— start DATA PROVIDED —

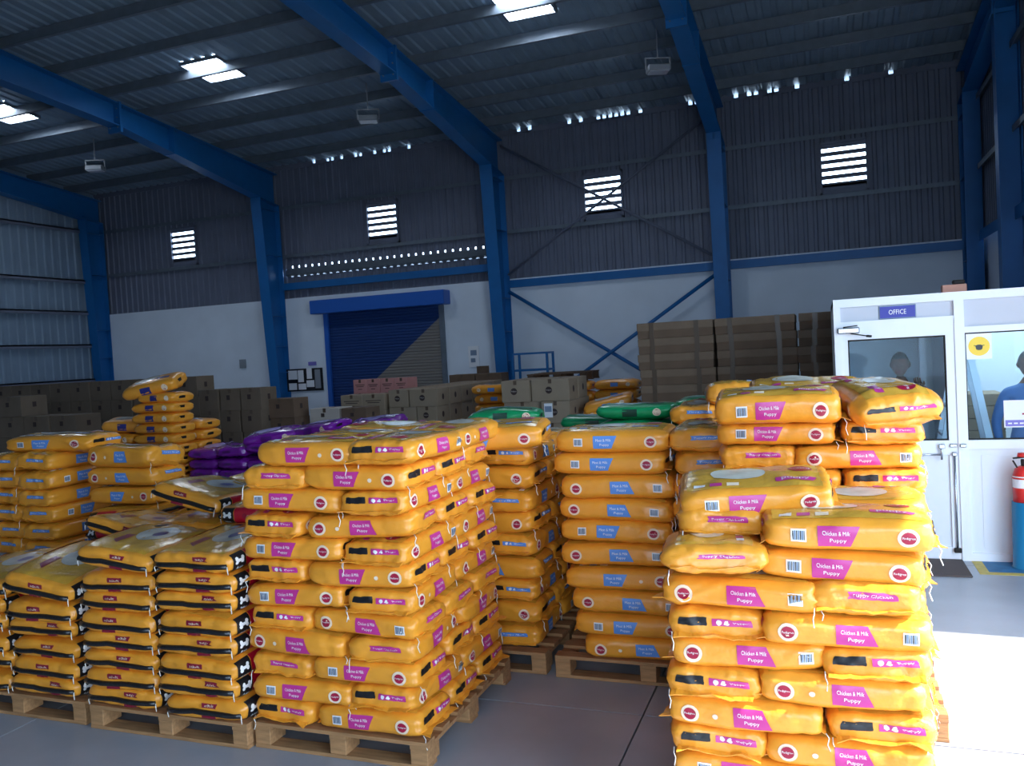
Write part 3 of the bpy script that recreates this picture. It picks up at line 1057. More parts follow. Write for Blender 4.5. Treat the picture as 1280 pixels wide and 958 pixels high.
def brick_stack(key, x0, y0, n, pitch, first, L, W, D, desc, where, group, show_x=('+x',), z0=.145, sides=None, top_rows=1, skip=(), jit=.012, zskip=0, mess=1.0, shift=None):
    """five-sack layers, turned over at every layer; first: 'EL' shows an end then a long side in the lowest layer"""
    TW = L + W
    for i in range(n):
        lay = first if i % 2 == 0 else first[::-1]
        if sides and i in sides:
            lay = sides[i]
        z = z0 + pitch * (i + .5)
        top = i >= n - top_rows
        for blk in (0, 1):
            t = lay[blk]
            bx0 = x0 if blk == 0 else x0 + (W if lay[0] == 'E' else L)
            cnt = 2 if t == 'E' else 3
            for j in range(cnt):
                if (i, t, j) in skip or i < zskip:
                    continue
                pos = ('front', 'rear')[j] if cnt == 2 else ('front', 'middle', 'rear')[j]
                show = []
                if j == 0: show.append('-y')
                if blk == 1 and '+x' in show_x: show.append('+x')
                if blk == 0 and '-x' in show_x: show.append('-x')
                if top: show.append('T')
                jx, jy = RV.uniform(-jit, jit) + (shift[i, t] if shift and (i, t) in shift else 0), RV.uniform(-jit, jit)
                if t == 'E':
                    x, y, rz = bx0 + W / 2, y0 + D * (j + .5) / 2, RV.choice((-PI / 2, -PI / 2, PI / 2))
                    how = 'end-on'
                else:
                    x, y, rz = bx0 + L / 2, y0 + D * (j + .5) / 3, RV.choice((0, PI))
                    how = 'lengthwise'
                lab = '%s laid %s, %s, %s place, %s' % (desc, how, nth(i, n), pos, where)
                sack(key, x + jx, y + jy, z, rz + RV.uniform(-.04, .04) * mess, show, lab, group, tilt=(RV.uniform(-.025, .025) * mess, RV.uniform(-.025, .025) * mess),
                     sc=(min(1, D / 2 / TYPES[key][0]['sk'].L) if t == 'E' else min(1, L / TYPES[key][0]['sk'].L), min(1, D / 3 / TYPES[key][0]['sk'].W) if t == 'L' else 1, RV.uniform(.96, 1.0)))


# --- the central magenta stack (beside the taped ones)
pallet(-3.02, 3.70, 1.06, 1.2, 'wooden pallet under the magenta-label sack stack beside the black-taped sacks')
brick_stack('magenta', -3.03, 3.70, 12, .1285, 'EL', .63, .405, 1.2, 'magenta-label sack', 'central stack', 'magenta-label sacks of the central stack', top_rows=2, shift={(11, 'L'): .13, (11, 'E'): .06, (10, 'E'): .02})

# --- blue-label stack to its rear
pallet(-2.86, 5.02, 1.1, 1.2, 'wooden pallet behind the central stack, under blue-label sacks')
brick_stack('blue', -2.93, 5.08, 9, .150, 'LE', .70, .42, 1.22, 'blue-label sack', 'stack behind the central one', 'blue-label sacks behind the central stack', show_x=('+x',), top_rows=2)
sack('blue', -2.05, 5.02, 1.57, .15, ('-y', '+x', 'T'), 'bulging blue-label sack lying loose on the stack behind the central one', 'blue-label sacks behind the central stack', tilt=(.08, -.03), var=1)

# --- blue-label stack in the middle
pallet(-1.69, 5.0, 1.2, 1.25, 'wooden pallet under the blue-label stack with long sides to the aisle')
brick_stack('blue', -1.62, 5.0, 10, .1445, 'LE', .72, .42, 1.25, 'blue-label sack', 'middle stack', 'blue-label sacks of the middle stack', show_x=('+x', '-x'), sides={i: 'LE' for i in range(12)}, top_rows=2, jit=.02, mess=1.4, skip=((9, 'L', 1), (9, 'L', 2), (9, 'E', 1)), shift={(0, 'L'): .12, (1, 'L'): .08, (2, 'L'): .06, (3, 'L'): .02})

# --- sunlit stack nearest the camera
pallet(-.66, 3.4, 1.05, 1.1, 'wooden pallet under the sunlit stack nearest the loading door')
brick_stack('magenta', -.67, 3.40, 9, .1236, 'EL', .615, .38, 1.16, 'magenta-label sack', 'nearest sunlit stack', 'magenta-label sacks of the nearest stack', show_x=('+x', '-x'), jit=.022, top_rows=1, mess=1.5, skip=((8, 'E', 0),))
sack('big', -.47, 3.60, 1.21, PI / 2 + .12, ('-y', '-x', 'T'), 'crumpled clear-topped magenta-label sack end-on, bulging from the nearest sunlit stack', 'magenta-label sacks of the nearest stack', tilt=(.0, .12), sc=(.84, .93, .78), var=0)
sack('magenta', -.44, 3.80, 1.335, PI / 2 + .05, (), 'magenta-label sack laid end-on, just below the very top, shaded side of nearest sunlit stack', 'magenta-label sacks of the nearest stack', var=2, sc=(.9, .9, .9))
sack('magenta', .05, 3.60, 1.325, .02, ('-y', '+x', '-x', 'T'), 'magenta-label sack laid lengthwise, topmost at the front, sunny side of nearest stack', 'magenta-label sacks of the nearest stack', var=1)
sack('magenta', .06, 4.0, 1.325, PI, ('-y', '+x', 'T'), 'magenta-label sack laid lengthwise, topmost in the middle, nearest sunlit stack', 'magenta-label sacks of the nearest stack', var=2)
sack('magenta', -.31, 3.74, 1.445, .10, ('-y', '-x', 'T'), 'loose magenta-label sack lying across the very top of the nearest sunlit stack', 'magenta-label sacks of the nearest stack', tilt=(.12, -.03), var=0, sc=(1, 1, .95))

# --- the stack right behind it
pallet(-.53, 4.62, 1.05, 1.2, 'wooden pallet under the stack behind the nearest sunlit one')
brick_stack('magenta', -.55, 4.6, 12, .1255, 'EL', .61, .39, 1.2, 'magenta-label sack', 'stack before the office', 'magenta-label sacks of the stack before the office', show_x=('+x', '-x'), top_rows=2)
sack('magenta', -.25, 4.72, 1.735, .04, ('-y', '+x', '-x', 'T'), 'magenta-label sack lying lengthwise on top of the stack before the office', 'magenta-label sacks of the stack before the office', tilt=(.10, 0), sc=(1, 1, 1.2), var=3)
sack('big', .27, 4.88, 1.735, -PI / 2 + .25, ('-y', '+x', 'T'), 'fat magenta-label sack end-on on top of the stack before the office', 'magenta-label sacks of the stack before the office', tilt=(.05, .10), sc=(.95, .95, 1.0), var=1)
sack('magenta', -.12, 5.2, 1.76, .06, ('-y', '+x', 'T'), 'magenta-label sack at the rear on top of the stack before the office', 'magenta-label sacks of the stack before the office', sc=(1, 1, 1.15), tilt=(.1, .04), var=4)

# --- black-taped sacks along the aisle
pallet(-4.18, 3.66, 1.14, 1.26, 'wooden pallet under the higher black-taped sacks')
pallet(-5.36, 3.68, 1.12, 1.26, 'wooden pallet under the lower black-taped sacks')
pallet(-6.54, 3.70, 1.12, 1.26, 'wooden pallet under the farthest black-taped sacks of the aisle')


def column_of(key, x, y, n, pitch, rz, desc, where, group, show, z0=.145, jit=.012, topslope=(0, 0), rows=1, zskip=0):
    for i in range(zskip, n):
        s_ = list(show) + (['T'] if i >= n - rows else [])
        t = topslope if i == n - 1 else (RV.uniform(-.02, .02), RV.uniform(-.02, .02))
        lift = .22 * (abs(t[0]) + abs(t[1])) if i == n - 1 else 0
        sack(key, x + RV.uniform(-jit, jit), y + RV.uniform(-jit, jit), z0 + pitch * (i + .5) + lift, rz + RV.uniform(-.03, .03), s_,
             '%s, %s, %s' % (desc, nth(i, n), where), group, tilt=t, sc=(1, 1, RV.uniform(.96, 1.04)))


G = 'black-taped sacks along the aisle'
column_of('taped', -3.34, 3.97, 8, .1185, -PI / 2, 'black-taped sack', 'front column next to the central stack', G, ('-y', '+x'), topslope=(0, .06), rows=2)
column_of('taped', -3.92, 3.98, 8, .1150, -PI / 2, 'black-taped sack', 'second front column from the central stack', G, ('-y', '+x'), topslope=(-.1, .03), rows=2)
column_of('taped', -4.55, 3.99, 6, .121, -PI / 2, 'black-taped sack', 'third front column from the central stack', G, ('-y', '+x'), topslope=(-.14, .1), rows=2)
column_of('taped', -5.13, 4.00, 6, .121, -PI / 2, 'black-taped sack', 'fourth front column from the central stack', G, ('-y',), topslope=(0, .05), rows=2)
column_of('taped', -5.75, 4.02, 5, .121, -PI / 2, 'black-taped sack', 'fifth front column from the central stack', G, ('-y',), rows=2)
column_of('taped', -3.36, 4.62, 8, .121, -PI / 2, 'black-taped sack', 'rear column next to the central stack', G, ('-y', '+x'))
sack('taped', -3.36, 4.58, .145 + .121 * 8.5, .03, (), 'black-taped sack turned to show its maroon side panel, beside the top of the central stack', G, tilt=(.03, -.04))
column_of('taped', -3.95, 4.62, 9, .121, -PI / 2, 'black-taped sack', 'second rear column from the central stack', G, ('-y', '+x'), topslope=(-.22, -.10))
column_of('taped', -4.55, 4.62, 7, .121, -PI / 2, 'black-taped sack', 'third rear column from the central stack', G, ('-y', '+x'), topslope=(-.2, -.12))
pallet(-4.2, 5.06, 1.14, 1.26, 'wooden pallet in the second row behind the black-taped sacks')
column_of('taped', -3.45, 5.36, 10, .122, -PI / 2, 'black-taped sack', 'second-row column next to the central stack', G, ('-y', '+x'), topslope=(0, -.04), rows=2)
column_of('taped', -4.02, 5.36, 9, .122, -PI / 2, 'black-taped sack', 'second-row column farther from the central stack', G, ('-y', '+x'), topslope=(-.1, .02), rows=2)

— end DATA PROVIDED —

> [WORK INSTRUCTIONS]:
Repeat only what lies between the start of the data and the end of the line containing "sc=(min(1, D /", exactly, with pictures left out.

> [EXPECTED ANSWER]:
Write part 3 of the bpy script that recreates this picture. It picks up at line 1057. More parts follow. Write for Blender 4.5. Treat the picture as 1280 pixels wide and 958 pixels high.
def brick_stack(key, x0, y0, n, pitch, first, L, W, D, desc, where, group, show_x=('+x',), z0=.145, sides=None, top_rows=1, skip=(), jit=.012, zskip=0, mess=1.0, shift=None):
    """five-sack layers, turned over at every layer; first: 'EL' shows an end then a long side in the lowest layer"""
    TW = L + W
    for i in range(n):
        lay = first if i % 2 == 0 else first[::-1]
        if sides and i in sides:
            lay = sides[i]
        z = z0 + pitch * (i + .5)
        top = i >= n - top_rows
        for blk in (0, 1):
            t = lay[blk]
            bx0 = x0 if blk == 0 else x0 + (W if lay[0] == 'E' else L)
            cnt = 2 if t == 'E' else 3
            for j in range(cnt):
                if (i, t, j) in skip or i < zskip:
                    continue
                pos = ('front', 'rear')[j] if cnt == 2 else ('front', 'middle', 'rear')[j]
                show = []
                if j == 0: show.append('-y')
                if blk == 1 and '+x' in show_x: show.append('+x')
                if blk == 0 and '-x' in show_x: show.append('-x')
                if top: show.append('T')
                jx, jy = RV.uniform(-jit, jit) + (shift[i, t] if shift and (i, t) in shift else 0), RV.uniform(-jit, jit)
                if t == 'E':
                    x, y, rz = bx0 + W / 2, y0 + D * (j + .5) / 2, RV.choice((-PI / 2, -PI / 2, PI / 2))
                    how = 'end-on'
                else:
                    x, y, rz = bx0 + L / 2, y0 + D * (j + .5) / 3, RV.choice((0, PI))
                    how = 'lengthwise'
                lab = '%s laid %s, %s, %s place, %s' % (desc, how, nth(i, n), pos, where)
                sack(key, x + jx, y + jy, z, rz + RV.uniform(-.04, .04) * mess, show, lab, group, tilt=(RV.uniform(-.025, .025) * mess, RV.uniform(-.025, .025) * mess),
                     sc=(min(1, D / 2 / TYPES[key][0]['sk'].L) if t == 'E' else min(1, L / TYPES[key][0]['sk'].L), min(1, D / 3 / TYPES[key][0]['sk'].W) if t == 'L' else 1, RV.uniform(.96, 1.0)))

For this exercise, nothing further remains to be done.